**Aim**
Go from the first line to the line with "return 800 +" and return those lines verbatim, ends included.

**Data**
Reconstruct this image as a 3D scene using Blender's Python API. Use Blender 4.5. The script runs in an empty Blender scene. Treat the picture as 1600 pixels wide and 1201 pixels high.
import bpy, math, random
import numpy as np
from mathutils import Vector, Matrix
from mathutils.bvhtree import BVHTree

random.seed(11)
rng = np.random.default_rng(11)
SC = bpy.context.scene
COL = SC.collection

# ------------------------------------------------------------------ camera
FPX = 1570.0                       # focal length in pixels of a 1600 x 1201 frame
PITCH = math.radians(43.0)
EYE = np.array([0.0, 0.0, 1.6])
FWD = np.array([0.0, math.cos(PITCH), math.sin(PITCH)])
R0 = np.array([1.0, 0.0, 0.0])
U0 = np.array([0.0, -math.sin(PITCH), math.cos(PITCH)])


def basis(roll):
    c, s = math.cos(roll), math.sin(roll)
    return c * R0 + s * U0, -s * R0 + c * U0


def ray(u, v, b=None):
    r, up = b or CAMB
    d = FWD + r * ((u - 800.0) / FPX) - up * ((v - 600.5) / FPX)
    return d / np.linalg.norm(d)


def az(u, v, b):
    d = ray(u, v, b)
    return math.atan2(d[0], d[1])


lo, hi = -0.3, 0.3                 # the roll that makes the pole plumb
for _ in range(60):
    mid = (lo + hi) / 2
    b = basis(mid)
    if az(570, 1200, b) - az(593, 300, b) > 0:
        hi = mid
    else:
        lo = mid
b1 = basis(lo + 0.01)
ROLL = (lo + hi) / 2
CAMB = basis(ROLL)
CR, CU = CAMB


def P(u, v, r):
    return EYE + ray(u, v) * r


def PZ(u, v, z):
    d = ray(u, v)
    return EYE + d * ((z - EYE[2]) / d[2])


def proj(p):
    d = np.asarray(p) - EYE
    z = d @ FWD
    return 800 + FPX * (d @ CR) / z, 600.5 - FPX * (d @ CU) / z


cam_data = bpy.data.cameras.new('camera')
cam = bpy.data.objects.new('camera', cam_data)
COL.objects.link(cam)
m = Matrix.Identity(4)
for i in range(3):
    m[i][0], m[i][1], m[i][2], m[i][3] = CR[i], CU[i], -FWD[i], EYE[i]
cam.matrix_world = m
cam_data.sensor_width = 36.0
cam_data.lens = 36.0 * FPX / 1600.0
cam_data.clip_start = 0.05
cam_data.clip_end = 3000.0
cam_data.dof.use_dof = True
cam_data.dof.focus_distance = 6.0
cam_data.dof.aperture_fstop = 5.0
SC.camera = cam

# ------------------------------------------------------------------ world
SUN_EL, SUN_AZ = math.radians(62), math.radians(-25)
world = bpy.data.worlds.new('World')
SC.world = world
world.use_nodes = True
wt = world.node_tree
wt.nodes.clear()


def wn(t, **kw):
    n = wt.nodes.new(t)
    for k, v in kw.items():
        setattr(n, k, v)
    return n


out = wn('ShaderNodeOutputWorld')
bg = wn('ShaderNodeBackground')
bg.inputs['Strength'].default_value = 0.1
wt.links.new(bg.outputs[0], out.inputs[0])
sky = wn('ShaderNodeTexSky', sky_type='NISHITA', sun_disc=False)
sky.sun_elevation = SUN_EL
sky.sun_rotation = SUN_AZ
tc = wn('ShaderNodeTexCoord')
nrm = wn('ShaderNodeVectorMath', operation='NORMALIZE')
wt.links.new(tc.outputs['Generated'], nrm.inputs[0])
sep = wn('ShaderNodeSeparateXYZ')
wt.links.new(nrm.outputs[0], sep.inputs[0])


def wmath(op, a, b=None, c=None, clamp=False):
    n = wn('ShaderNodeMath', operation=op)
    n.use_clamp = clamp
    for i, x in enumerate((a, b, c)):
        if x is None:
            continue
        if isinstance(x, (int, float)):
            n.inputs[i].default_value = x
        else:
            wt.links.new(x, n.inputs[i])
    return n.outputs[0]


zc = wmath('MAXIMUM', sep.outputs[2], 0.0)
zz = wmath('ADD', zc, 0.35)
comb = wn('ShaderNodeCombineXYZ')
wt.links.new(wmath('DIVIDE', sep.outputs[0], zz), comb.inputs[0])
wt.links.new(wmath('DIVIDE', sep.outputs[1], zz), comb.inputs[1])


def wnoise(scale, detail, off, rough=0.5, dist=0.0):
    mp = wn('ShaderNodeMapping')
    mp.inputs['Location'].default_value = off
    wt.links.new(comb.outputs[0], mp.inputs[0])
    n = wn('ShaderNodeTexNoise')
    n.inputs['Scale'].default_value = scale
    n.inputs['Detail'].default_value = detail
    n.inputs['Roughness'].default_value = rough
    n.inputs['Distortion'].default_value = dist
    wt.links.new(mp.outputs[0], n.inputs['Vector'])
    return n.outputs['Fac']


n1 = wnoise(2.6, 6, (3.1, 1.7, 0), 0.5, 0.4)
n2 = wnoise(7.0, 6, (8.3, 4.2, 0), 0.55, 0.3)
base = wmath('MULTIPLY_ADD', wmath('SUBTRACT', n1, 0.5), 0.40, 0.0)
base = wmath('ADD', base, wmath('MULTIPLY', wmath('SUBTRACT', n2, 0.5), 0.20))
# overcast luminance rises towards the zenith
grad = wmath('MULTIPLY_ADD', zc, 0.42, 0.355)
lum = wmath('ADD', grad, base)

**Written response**
Reconstruct this image as a 3D scene using Blender's Python API. Use Blender 4.5. The script runs in an empty Blender scene. Treat the picture as 1600 pixels wide and 1201 pixels high.
import bpy, math, random
import numpy as np
from mathutils import Vector, Matrix
from mathutils.bvhtree import BVHTree

random.seed(11)
rng = np.random.default_rng(11)
SC = bpy.context.scene
COL = SC.collection

# ------------------------------------------------------------------ camera
FPX = 1570.0                       # focal length in pixels of a 1600 x 1201 frame
PITCH = math.radians(43.0)
EYE = np.array([0.0, 0.0, 1.6])
FWD = np.array([0.0, math.cos(PITCH), math.sin(PITCH)])
R0 = np.array([1.0, 0.0, 0.0])
U0 = np.array([0.0, -math.sin(PITCH), math.cos(PITCH)])


def basis(roll):
    c, s = math.cos(roll), math.sin(roll)
    return c * R0 + s * U0, -s * R0 + c * U0


def ray(u, v, b=None):
    r, up = b or CAMB
    d = FWD + r * ((u - 800.0) / FPX) - up * ((v - 600.5) / FPX)
    return d / np.linalg.norm(d)


def az(u, v, b):
    d = ray(u, v, b)
    return math.atan2(d[0], d[1])


lo, hi = -0.3, 0.3                 # the roll that makes the pole plumb
for _ in range(60):
    mid = (lo + hi) / 2
    b = basis(mid)
    if az(570, 1200, b) - az(593, 300, b) > 0:
        hi = mid
    else:
        lo = mid
b1 = basis(lo + 0.01)
ROLL = (lo + hi) / 2
CAMB = basis(ROLL)
CR, CU = CAMB


def P(u, v, r):
    return EYE + ray(u, v) * r


def PZ(u, v, z):
    d = ray(u, v)
    return EYE + d * ((z - EYE[2]) / d[2])


def proj(p):
    d = np.asarray(p) - EYE
    z = d @ FWD
    return 800 + FPX * (d @ CR) / z, 600.5 - FPX * (d @ CU) / z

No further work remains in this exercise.